Si le rôle du professeur de musique, particulièrement en cours de guitare pour nous, est entre autres, de « développer la culture musicale » des enfants et des jeunes (j’inclus pour ma part les adultes dans les« cibles » de l’enseignement en cours de guitare, auxquels le professeur doit également servir de
guide, en lien avec sa spécialité), il me paraît important, en collaboration avec les professeurs d’autres disciplines, de faire du lien entre l’œuvre étudiée et une époque, entre les contraintes physiques et les spécificités d’un répertoire : en ce sens, prendre conscience, par exemple, qu’une partie du répertoire de guitare a été écrit pour des guitares ¾ de l’époque ( le cas de Augustin Barrios Mangoré né en 1885) ce qui permet d’expliquer des difficultés inhérentes à certains phrasés , que nous devons adapter à des instruments modernes.
Je crois beaucoup en l’importance de proposer une grande variété de répertoires aux élèves , en précisant les sources, afin d’aiguiser leur curiosité musicale, mais également afin de toucher du doigts la notion d’interprétation. Le fait de faire du lien entre l’œuvre et son contexte d’écriture permet en outre d’oeuvrer à une culture musicale qui favorise le regard critique, et laisse à l’élève la possibilité d’exprimer ses propres préférences et d’aller se perfectionner, si affinités, avec un professeur spécialiste.
Dans cet échange permanent entre technique et esthétique, les musiques actuel-
les et le jazz ont des vertus pédagogiques non négligeables.
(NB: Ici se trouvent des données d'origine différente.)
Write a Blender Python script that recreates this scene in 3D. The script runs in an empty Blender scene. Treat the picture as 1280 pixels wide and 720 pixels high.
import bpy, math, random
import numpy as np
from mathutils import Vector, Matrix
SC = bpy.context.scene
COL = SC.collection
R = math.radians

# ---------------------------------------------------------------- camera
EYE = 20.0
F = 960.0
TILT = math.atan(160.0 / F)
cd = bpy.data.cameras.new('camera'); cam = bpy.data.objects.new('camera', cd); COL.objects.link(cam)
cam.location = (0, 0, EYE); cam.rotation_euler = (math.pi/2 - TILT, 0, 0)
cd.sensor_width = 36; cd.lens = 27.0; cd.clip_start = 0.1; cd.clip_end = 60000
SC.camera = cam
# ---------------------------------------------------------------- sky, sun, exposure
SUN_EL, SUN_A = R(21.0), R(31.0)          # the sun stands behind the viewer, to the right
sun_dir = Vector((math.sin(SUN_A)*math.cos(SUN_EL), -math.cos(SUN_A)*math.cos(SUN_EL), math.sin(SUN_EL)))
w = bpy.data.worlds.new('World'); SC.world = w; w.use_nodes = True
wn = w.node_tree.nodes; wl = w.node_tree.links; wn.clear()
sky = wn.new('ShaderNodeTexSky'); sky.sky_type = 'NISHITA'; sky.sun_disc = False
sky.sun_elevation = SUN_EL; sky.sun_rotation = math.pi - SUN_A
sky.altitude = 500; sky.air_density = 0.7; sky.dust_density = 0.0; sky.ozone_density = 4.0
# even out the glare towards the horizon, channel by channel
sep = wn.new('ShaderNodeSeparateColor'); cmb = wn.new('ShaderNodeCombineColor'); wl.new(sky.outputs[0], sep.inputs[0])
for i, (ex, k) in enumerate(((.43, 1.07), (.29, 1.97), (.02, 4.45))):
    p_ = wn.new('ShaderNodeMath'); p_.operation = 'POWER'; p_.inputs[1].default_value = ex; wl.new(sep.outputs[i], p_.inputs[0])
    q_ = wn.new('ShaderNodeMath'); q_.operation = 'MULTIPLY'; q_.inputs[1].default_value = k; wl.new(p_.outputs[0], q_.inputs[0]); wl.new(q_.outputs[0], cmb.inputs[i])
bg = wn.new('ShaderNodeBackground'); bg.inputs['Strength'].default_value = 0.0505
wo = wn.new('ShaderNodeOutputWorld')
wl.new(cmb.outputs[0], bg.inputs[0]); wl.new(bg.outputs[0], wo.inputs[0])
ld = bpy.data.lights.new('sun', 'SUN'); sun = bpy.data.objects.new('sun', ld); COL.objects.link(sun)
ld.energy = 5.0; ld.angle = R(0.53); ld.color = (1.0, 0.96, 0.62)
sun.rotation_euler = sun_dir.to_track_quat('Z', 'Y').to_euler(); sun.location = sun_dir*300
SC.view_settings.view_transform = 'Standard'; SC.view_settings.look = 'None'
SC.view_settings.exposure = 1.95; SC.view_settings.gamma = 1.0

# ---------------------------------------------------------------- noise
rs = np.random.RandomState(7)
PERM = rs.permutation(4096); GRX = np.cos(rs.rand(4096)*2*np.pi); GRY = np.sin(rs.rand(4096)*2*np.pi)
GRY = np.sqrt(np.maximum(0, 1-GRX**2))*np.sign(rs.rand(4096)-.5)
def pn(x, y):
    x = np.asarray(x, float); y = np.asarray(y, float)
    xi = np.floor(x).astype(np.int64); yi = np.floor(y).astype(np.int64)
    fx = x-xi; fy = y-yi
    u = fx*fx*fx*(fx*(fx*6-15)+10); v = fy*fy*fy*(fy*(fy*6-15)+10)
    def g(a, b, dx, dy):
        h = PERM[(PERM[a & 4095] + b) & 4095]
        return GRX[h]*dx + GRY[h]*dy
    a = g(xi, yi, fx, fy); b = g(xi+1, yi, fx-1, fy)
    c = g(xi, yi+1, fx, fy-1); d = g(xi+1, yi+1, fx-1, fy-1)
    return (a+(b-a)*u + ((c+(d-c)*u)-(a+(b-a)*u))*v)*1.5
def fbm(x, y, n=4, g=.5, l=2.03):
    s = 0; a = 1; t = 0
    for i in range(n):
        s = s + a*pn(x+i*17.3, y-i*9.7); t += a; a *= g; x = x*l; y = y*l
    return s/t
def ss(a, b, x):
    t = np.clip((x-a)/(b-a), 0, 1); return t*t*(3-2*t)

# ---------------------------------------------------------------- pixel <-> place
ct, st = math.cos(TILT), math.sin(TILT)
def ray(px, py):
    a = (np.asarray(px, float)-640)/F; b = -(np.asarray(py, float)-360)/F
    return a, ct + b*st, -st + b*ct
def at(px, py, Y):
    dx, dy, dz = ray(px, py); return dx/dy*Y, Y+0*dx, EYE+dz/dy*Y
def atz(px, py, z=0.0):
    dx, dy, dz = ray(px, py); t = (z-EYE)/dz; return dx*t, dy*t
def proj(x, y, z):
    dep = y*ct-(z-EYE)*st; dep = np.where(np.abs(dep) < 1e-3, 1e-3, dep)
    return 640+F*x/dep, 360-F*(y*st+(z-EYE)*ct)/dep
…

En effet, un standard de jazz ou une ligne de basse permet de développer des compétences rythmiques, harmoniques et une approche de l’instrument qui peut être utile à l’exécution de n’importe quel répertoire ; pour ma part, c’est en jouant des grilles de blues en cours au C.N.S.M. de Paris et avec des jazzmen que j’ai pris conscience d’une pulsation intérieure que je n’avais jamais ressentie auparavant, et c’est en travaillant des œuvres contemporaines, pas exemple, Luciano Berio Sequenza n°11 pour guitare que j’ai appris à faire des « rasgueados » (entre autres) avec les quatres doigts de la main droite – l’index, le majeur, l’annulaire et l’auriculaire, pour mettre clairement en avant les quatres double-croches demandé et non pas avec les trois doigts habituels.
Le fait de trouver une place dans des effectifs instrumentaux variés permet également d’adapter son jeu en toute circonstance : un guitariste ne jouera pas de la même manière seul, en musique de chambre ou dans un orchestre.La possibilité d’éprouver un maximum de contextes pendant ses études ( et c’est là l’une des vertus principales de l’école de musique) permet à l’élève de faire des choix en connaissance de cause lorsque, à la fin de ses études, il devra trouver le cadre adapté à la poursuite de sa pratique.
Ce souci d’ouverture aux différents répertoires peut trouver de la matière par la rencontre avec les artistes ou des pédagogues extérieurs au cadre d’enseignement. Ainsi, la possibilité de travailler une œuvre de guitare classique directement avec le compositeur, d’entendre , en concert, un opéra ou la création d’une œuvre contemporaine sont autant de moyens qui permettent de donner du sens à une recherche esthétique sur l’instrument, et qui, en fonction des libertés autorisées par le projet de l’établissement, permettent de créer des repères solides pour les apprentis musiciens. Les master class ou les stages avec d’autres professeurs que celui qu’ils voient toutes les semaines en cours de guitare leur permettent également d’entendre un discours différent, d’autres manières de dire la même chose ou, dans le cas d’un désaccord entre les choix pédagogiques, de se situer par rapport à ceux-ci, en fonction de ce qui l’on est, et de ce à quoi on aspire. Bien entendu, cette autonomie vis à vis de la musique et des personnes référentes en ce domaine ne se construit pas en une année, qui est plus chez des enfants. Mais, dès les premiers pas, il me semble nécessaire de guider les élèves vers cet objectif , et de leur proposer un maximum de solutions aux questionnements qu’ils ne manquerons pas de rencontrer dans leur vie de musicien, non seulement en les orientant vers des personnes ressources, mais également en les incitant à se familiariser avec des lieux ressources ( bibliothèques, médiathèques, salles de concert, musées, etc.).